Task to complete: Locate the lines that hold the string "Treat". Copy every such line.
※
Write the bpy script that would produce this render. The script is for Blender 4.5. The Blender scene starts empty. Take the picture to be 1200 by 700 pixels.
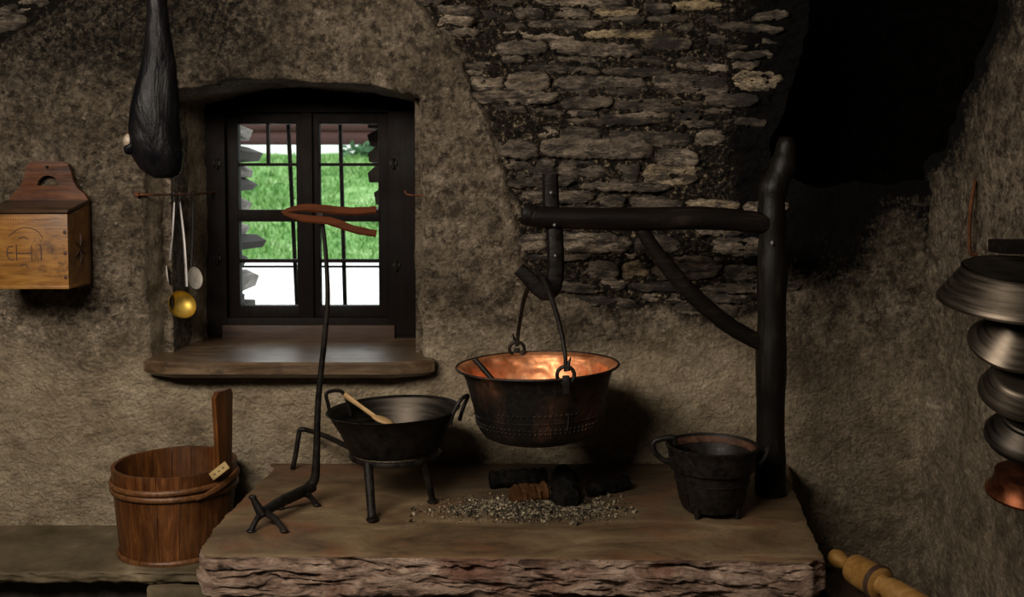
import bpy, bmesh, math, random
import numpy as np
from mathutils import Vector, Matrix

random.seed(7)
SC = bpy.context.scene
COL = SC.collection
PI = math.pi

# ------------------------------------------------------------------ camera, world, lights, exposure
CAM_Y, CAM_Z, TILT, FPX = -3.5, 1.65, math.radians(3.0), 1200.0
HORIZON = 216.0
CY = HORIZON + FPX * math.tan(TILT)            # pixel row of the optical axis
cam = bpy.data.cameras.new('camera'); camo = bpy.data.objects.new('camera', cam); COL.objects.link(camo)
cam.sensor_width = 36; cam.lens = 36; cam.clip_start = 0.05
camo.location = (0, CAM_Y, CAM_Z); camo.rotation_euler = (PI / 2 - TILT, 0, 0)
cam.shift_y = (CY - 350) / 1200.0
cam.dof.use_dof = True; cam.dof.focus_distance = 3.15; cam.dof.aperture_fstop = 4.5
SC.camera = camo

w = bpy.data.worlds.new('world'); SC.world = w; w.use_nodes = True
w.node_tree.nodes['Background'].inputs[0].default_value = (0.93, 0.97, 1.0, 1)
w.node_tree.nodes['Background'].inputs[1].default_value = 2.6

def area(name, loc, target, size, watts, color):
    l = bpy.data.lights.new(name, 'AREA'); l.energy = watts; l.color = color; l.shape = 'RECTANGLE'
    l.size, l.size_y = size
    o = bpy.data.objects.new(name, l); COL.objects.link(o); o.location = loc
    o.rotation_euler = (Vector(target) - Vector(loc)).to_track_quat('-Z', 'Y').to_euler()
    return o
area('added_key_light', (-1.25, -2.65, 2.60), (0.25, -0.1, 0.90), (1.8, 0.65), 145, (1.0, 0.88, 0.755))  # unseen soft key light, added under the ceiling at upper left

SC.view_settings.view_transform = 'Standard'; SC.view_settings.look = 'None'
SC.view_settings.exposure = 0.0; SC.view_settings.gamma = 1.0
SC.view_settings.use_curve_mapping = False
SC.cycles.max_bounces = 8; SC.cycles.transparent_max_bounces = 12
SC.cycles.use_denoising = True

# ------------------------------------------------------------------ pixel rays -> points at a real distance
_up = (math.sin(TILT), math.cos(TILT)); _fw = (math.cos(TILT), -math.sin(TILT))
def ray(px, py):
    a = (px - 600) / FPX; b = (CY - py) / FPX
    return Vector((a, _up[0] * b + _fw[0], _up[1] * b + _fw[1]))
def P(px, py, Y):
    d = ray(px, py); return Vector((0, CAM_Y, CAM_Z)) + d * ((Y - CAM_Y) / d.y)
def PZ(px, py, z):
    d = ray(px, py); return Vector((0, CAM_Y, CAM_Z)) + d * ((z - CAM_Z) / d.z)
def PX(px, py, X):
    d = ray(px, py); return Vector((0, CAM_Y, CAM_Z)) + d * (X / d.x)

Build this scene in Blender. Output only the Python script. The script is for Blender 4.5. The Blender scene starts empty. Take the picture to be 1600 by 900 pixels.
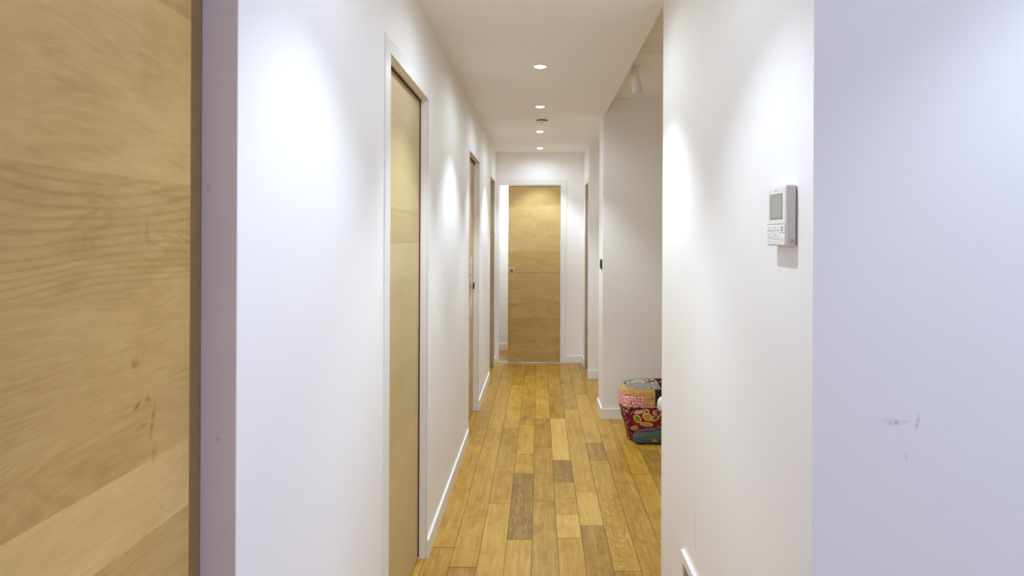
import bpy, bmesh, math, random
from mathutils import Matrix, Vector

S = bpy.context.scene
COL = S.collection
random.seed(7)

# ------------------------------------------------------------------ camera
FPX = 1100.0                     # focal length in pixels of a 1600 px wide frame
cam = bpy.data.cameras.new('camera')
cam.sensor_width = 36.0
cam.lens = FPX / 1600 * 36
cam.shift_x = -43 / 1600
cam.shift_y = -81 / 1600
cam.clip_start = 0.02
cam_o = bpy.data.objects.new('camera', cam)
COL.objects.link(cam_o)
cam_o.matrix_world = Matrix.Translation((0, 0, 1.483)) @ Matrix.Rotation(math.radians(90), 4, 'X') @ Matrix.Rotation(math.radians(0.27), 4, 'Z')
S.camera = cam_o

# ------------------------------------------------------------------ world, exposure, window daylight
w = bpy.data.worlds.new('world'); S.world = w
w.use_nodes = True
w.node_tree.nodes['Background'].inputs[0].default_value = (0.75, 0.85, 1.0, 1)
w.node_tree.nodes['Background'].inputs[1].default_value = 1.0
S.view_settings.view_transform = 'Standard'
S.view_settings.look = 'None'
S.view_settings.exposure = 1.33
S.view_settings.gamma = 1.0
S.view_settings.use_curve_mapping = False

SPOT_W = 25.0
SPILL = 0.16                     # share of each lamp's light that leaves it outside the beam
SPOT_COL = (0.76, 0.88, 1.0)
S.cycles.max_bounces = 16
S.cycles.diffuse_bounces = 14


def area(name, loc, rot, sx, sy, watts, col):
    l = bpy.data.lights.new(name, 'AREA')
    l.shape = 'RECTANGLE'; l.size = sx; l.size_y = sy; l.energy = watts; l.color = col
    o = bpy.data.objects.new(name, l); COL.objects.link(o)
    o.location = loc; o.rotation_euler = rot
    return o


# daylight through the window of the room the camera stands in
area('window_daylight', (2.74, -0.65, 1.45), (0, math.radians(90), 0), 1.7, 2.2, 15, (0.42, 0.55, 1.0))

# ------------------------------------------------------------------ materials
MATS = {}


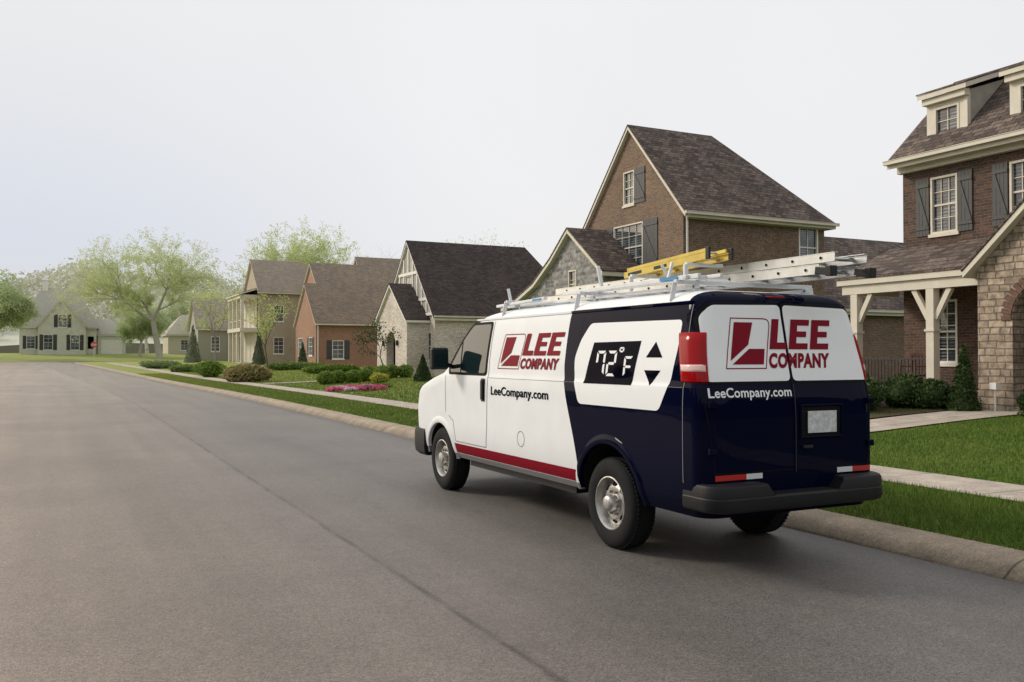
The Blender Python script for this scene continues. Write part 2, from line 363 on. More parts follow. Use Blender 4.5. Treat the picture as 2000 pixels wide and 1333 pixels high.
# ------------------------------------------------------------------ foliage
def leafcloud(mb,pts,size,r,mi=0,n_each=1,jit=.3):
    for p in pts:
        for _ in range(n_each):
            c=Vector(p)+Vector((r.gauss(0,jit),r.gauss(0,jit),r.gauss(0,jit*.8)))
            a=Vector((r.gauss(0,1),r.gauss(0,1),r.gauss(0,1))).normalized(); b=a.orthogonal().normalized()
            t=r.uniform(0,6.28); b=(b*math.cos(t)+a.cross(b)*math.sin(t))
            s=size*r.uniform(.5,1.3); a=a*s; b=b*s*.6
            mb.add([c-a,c-b*.9,c+a,c+b*.9],[(0,1,2,3)],mi)
def make_tree(name,seed,height,spread,trunk_r,levels,leaf_size,leaf_each,jit,mat,label,loc,trunk_frac=.28,group=None,upward=.5,kids=(3,4)):
    r=random.Random(seed); wood=MB(); tips=[]
    def br(p,d,length,rad,lv):
        segs=3; q=p; dd=d; rr=rad
        for i in range(segs):
            dd=(dd+Vector((r.gauss(0,.13),r.gauss(0,.13),r.gauss(0,.08)+.04*upward))).normalized()
            nq=q+dd*length/segs; nr=rr*(.82 if lv>0 else .86)
            wood.tube(q,nq,rr,nr,n=7 if lv<2 else (5 if lv<3 else 3),caps=False)
            q=nq; rr=nr
            if lv>=levels-1: tips.append(q.copy())
            if lv>0 and lv<levels and i<segs-1 and r.random()<.8:
                ax=Vector((r.gauss(0,1),r.gauss(0,1),r.gauss(0,.5)))
                nd=(dd+ax.normalized()*.9).normalized(); br(q,nd,length*r.uniform(.45,.65),rr*.6,lv+1)
        if lv<levels:
            k=r.choice(kids)
            a0=r.uniform(0,6.28)
            for i in range(k):
                a=a0+i*6.283/k+r.gauss(0,.3)
                side=dd.orthogonal().normalized(); side=side*math.cos(a)+dd.cross(side)*math.sin(a)
                nd=(dd*r.uniform(.55,1.0)+side*r.uniform(.6,1.0)*spread+Vector((0,0,.15*upward))).normalized()
                br(q,nd,length*r.uniform(.62,.85),rr*.72,lv+1)
        else: tips.append(q.copy())
    br(Vector((0,0,-.2)),Vector((0,0,1)),height*trunk_frac,trunk_r,0)
    top=max(v[2] for v in wood.v); s=height/top
    wood.v=[(v[0]*s,v[1]*s,v[2]*s) for v in wood.v]; tips=[t*s for t in tips]
    e=empty(name,loc,label,'tree',group)
    sh=lambda mb:[(v[0]+loc[0],v[1]+loc[1],v[2]+loc[2]) for v in mb.v]
    wood.v=sh(wood); mkobj('trunk',wood,M['bark'],e,loc,smooth=True,fixn=False)
    if leaf_each>0:
        cr=MB(); leafcloud(cr,tips,leaf_size,r,0,int(leaf_each),jit); cr.v=sh(cr)
        mkobj('crown',cr,mat,e,loc,fixn=False)
    return e
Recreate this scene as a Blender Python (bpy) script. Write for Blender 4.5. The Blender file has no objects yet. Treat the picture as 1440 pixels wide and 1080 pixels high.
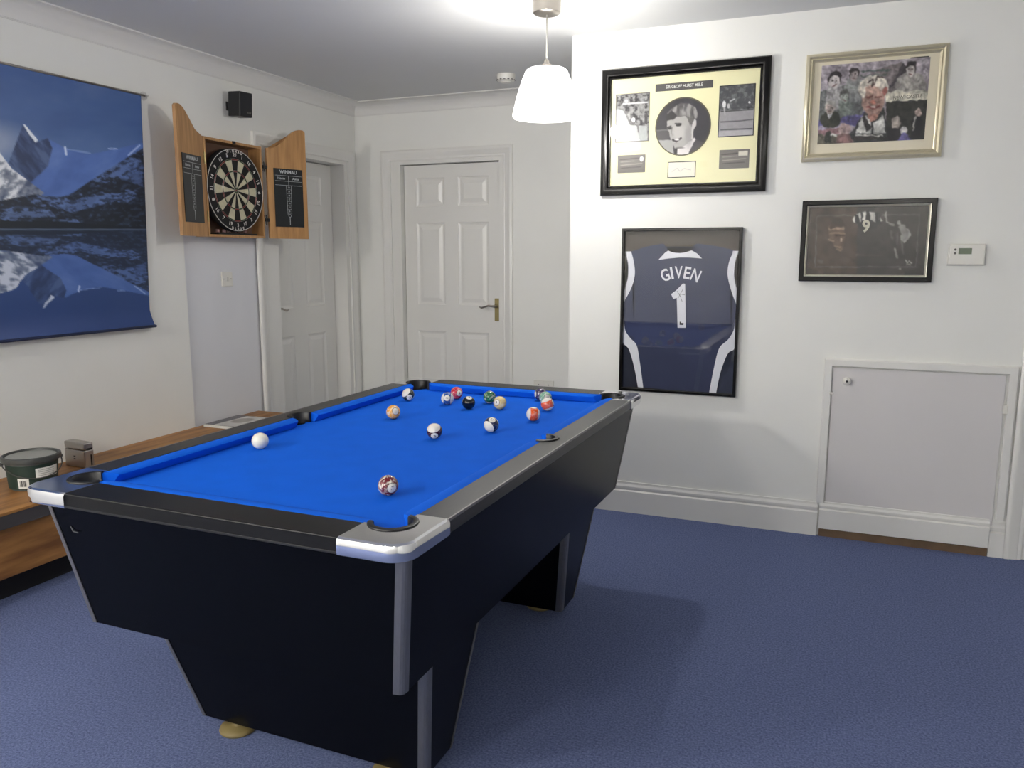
import bpy, bmesh, math, random
import numpy as np
from mathutils import Vector, Matrix
random.seed(3)
S = bpy.context.scene
COL = S.collection
PI = math.pi

# ------------------------------------------------------------------ room dimensions (metres)
XL = -3.372      # left wall
YF = 5.195       # far wall of the recess
YR = 4.045       # picture wall
XC = -1.335      # outside corner of the picture wall
H = 2.437        # ceiling height
XR = 2.3         # right wall (out of view)
YB = -2.6        # back wall (out of view)

# ------------------------------------------------------------------ materials
def srgb(c):
    return tuple(((v/255.0)/12.92 if v/255.0 <= 0.04045 else ((v/255.0+0.055)/1.055)**2.4) for v in c[:3])
MATS = {}
def mat(name, rgb, rough=0.5, metal=0.0, noise=0.0, nscale=20.0, bump=0.0, bscale=200.0, coat=0.0,
        stretch=None, rgb2=None, spec=0.5, detail=4.0, bdist=0.002):
    if name in MATS: return MATS[name]
    m = bpy.data.materials.new(name); m.use_nodes = True
    nt = m.node_tree; b = nt.nodes['Principled BSDF']
    col = srgb(rgb)
    b.inputs['Base Color'].default_value = (*col, 1)
    b.inputs['Roughness'].default_value = rough
    b.inputs['Metallic'].default_value = metal
    b.inputs['Coat Weight'].default_value = coat
    b.inputs['Specular IOR Level'].default_value = spec
    tc = nt.nodes.new('ShaderNodeTexCoord'); mp = nt.nodes.new('ShaderNodeMapping')
    nt.links.new(tc.outputs['Object'], mp.inputs['Vector'])
    if stretch: mp.inputs['Scale'].default_value = stretch
    if noise > 0 or rgb2:
        n = nt.nodes.new('ShaderNodeTexNoise'); n.inputs['Scale'].default_value = nscale
        n.inputs['Detail'].default_value = detail
        nt.links.new(mp.outputs[0], n.inputs['Vector'])
        r = nt.nodes.new('ShaderNodeValToRGB')
        c2 = srgb(rgb2) if rgb2 else tuple(max(0, v*(1-noise)) for v in col)
        r.color_ramp.elements[0].position = 0.33; r.color_ramp.elements[1].position = 0.67
        r.color_ramp.elements[0].color = (*c2, 1); r.color_ramp.elements[1].color = (*col, 1)
        nt.links.new(n.outputs['Fac'], r.inputs['Fac']); nt.links.new(r.outputs['Color'], b.inputs['Base Color'])
    if bump > 0:
        n2 = nt.nodes.new('ShaderNodeTexNoise'); n2.inputs['Scale'].default_value = bscale; n2.inputs['Detail'].default_value = 3
        nt.links.new(mp.outputs[0], n2.inputs['Vector'])
        bp = nt.nodes.new('ShaderNodeBump'); bp.inputs['Strength'].default_value = bump; bp.inputs['Distance'].default_value = bdist
        nt.links.new(n2.outputs['Fac'], bp.inputs['Height']); nt.links.new(bp.outputs['Normal'], b.inputs['Normal'])
    MATS[name] = m
    return m

def emit_mat(name, rgb, strength, transp=0.0):
    m = bpy.data.materials.new(name); m.use_nodes = True; nt = m.node_tree; nt.nodes.clear()
    o = nt.nodes.new('ShaderNodeOutputMaterial'); e = nt.nodes.new('ShaderNodeEmission')
    e.inputs['Color'].default_value = (*srgb(rgb), 1); e.inputs['Strength'].default_value = strength
    if transp > 0:
        t = nt.nodes.new('ShaderNodeBsdfTransparent'); mx = nt.nodes.new('ShaderNodeMixShader')
        mx.inputs[0].default_value = transp
        nt.links.new(e.outputs[0], mx.inputs[1]); nt.links.new(t.outputs[0], mx.inputs[2]); nt.links.new(mx.outputs[0], o.inputs[0])
    else: nt.links.new(e.outputs[0], o.inputs[0])
    return m

def glass_mat(name='picture glass', tint=(1, 1, 1), rough=0.02):
    if name in MATS: return MATS[name]
    m = bpy.data.materials.new(name); m.use_nodes = True; nt = m.node_tree; nt.nodes.clear()
    o = nt.nodes.new('ShaderNodeOutputMaterial'); t = nt.nodes.new('ShaderNodeBsdfTransparent'); t.inputs[0].default_value = (*tint, 1)
    g = nt.nodes.new('ShaderNodeBsdfGlossy'); g.inputs['Roughness'].default_value = rough
    f = nt.nodes.new('ShaderNodeFresnel'); f.inputs['IOR'].default_value = 1.55; mx = nt.nodes.new('ShaderNodeMixShader')
    ge = nt.nodes.new('ShaderNodeNewGeometry'); sb = nt.nodes.new('ShaderNodeMath'); sb.operation = 'SUBTRACT'; sb.inputs[0].default_value = 1.0
    ml = nt.nodes.new('ShaderNodeMath'); ml.operation = 'MULTIPLY'
    nt.links.new(ge.outputs['Backfacing'], sb.inputs[1]); nt.links.new(sb.outputs[0], ml.inputs[0]); nt.links.new(f.outputs[0], ml.inputs[1])
    nt.links.new(ml.outputs[0], mx.inputs[0]); nt.links.new(t.outputs[0], mx.inputs[1]); nt.links.new(g.outputs[0], mx.inputs[2]); nt.links.new(mx.outputs[0], o.inputs[0])
    MATS[name] = m
    return m

def print_mat(name, rough=0.5, spec=0.3):
    if name in MATS: return MATS[name]
    m = bpy.data.materials.new(name); m.use_nodes = True; nt = m.node_tree; b = nt.nodes['Principled BSDF']
    a = nt.nodes.new('ShaderNodeVertexColor'); a.layer_name = 'Col'
    nt.links.new(a.outputs['Color'], b.inputs['Base Color']); b.inputs['Roughness'].default_value = rough
    b.inputs['Specular IOR Level'].default_value = spec
    MATS[name] = m
    return m

def ball_mat(name, rgb, stripe, spot=True, marble=0.35, base=(236, 230, 214)):
    m = bpy.data.materials.new(name); m.use_nodes = True; nt = m.node_tree; b = nt.nodes['Principled BSDF']
    L = nt.links.new; N = nt.nodes.new
    tc = N('ShaderNodeTexCoord'); sep = N('ShaderNodeSeparateXYZ'); L(tc.outputs['Object'], sep.inputs[0])
    noi = N('ShaderNodeTexNoise'); noi.inputs['Scale'].default_value = 45; noi.inputs['Detail'].default_value = 3; noi.inputs['Distortion'].default_value = 2.5
    L(tc.outputs['Object'], noi.inputs['Vector'])
    rp = N('ShaderNodeValToRGB'); rp.color_ramp.elements[0].position = 0.47; rp.color_ramp.elements[1].position = 0.66
    L(noi.outputs['Fac'], rp.inputs['Fac'])
    mul = N('ShaderNodeMath'); mul.operation = 'MULTIPLY'; mul.inputs[1].default_value = marble; L(rp.outputs['Color'], mul.inputs[0])
    mc = N('ShaderNodeMix'); mc.data_type = 'RGBA'; mc.inputs['A'].default_value = (*srgb(rgb), 1)
    mc.inputs['B'].default_value = (*srgb(base), 1); L(mul.outputs[0], mc.inputs['Factor'])
    out = mc.outputs['Result']
    def step(sock, thr, gt=True):
        k = N('ShaderNodeMath'); k.operation = 'GREATER_THAN' if gt else 'LESS_THAN'; k.inputs[1].default_value = thr; L(sock, k.inputs[0]); return k.outputs[0]
    def over(fac, colr):
        nonlocal out
        x = N('ShaderNodeMix'); x.data_type = 'RGBA'; L(fac, x.inputs['Factor']); L(out, x.inputs['A']); x.inputs['B'].default_value = (*srgb(colr), 1); out = x.outputs['Result']
    R = 0.0254
    if stripe:
        ab = N('ShaderNodeMath'); ab.operation = 'ABSOLUTE'; L(sep.outputs[2], ab.inputs[0])
        over(step(ab.outputs[0], 0.52*R), base)
    if spot:
        ab2 = N('ShaderNodeMath'); ab2.operation = 'ABSOLUTE'; L(sep.outputs[0], ab2.inputs[0])
        over(step(ab2.outputs[0], 0.865*R), (20, 18, 18))
        over(step(ab2.outputs[0], 0.885*R), base)
    L(out, b.inputs['Base Color']); b.inputs['Roughness'].default_value = 0.08; b.inputs['Coat Weight'].default_value = 0.4
    return m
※
Output:
The Blender Python script for this scene continues. Write part 2, from line 363 on. More parts follow. Use Blender 4.5. Treat the picture as 2000 pixels wide and 1333 pixels high.
Recreate this scene as a Blender Python (bpy) script. Write for Blender 4.5. The Blender file has no objects yet. Treat the picture as 1440 pixels wide and 1080 pixels high.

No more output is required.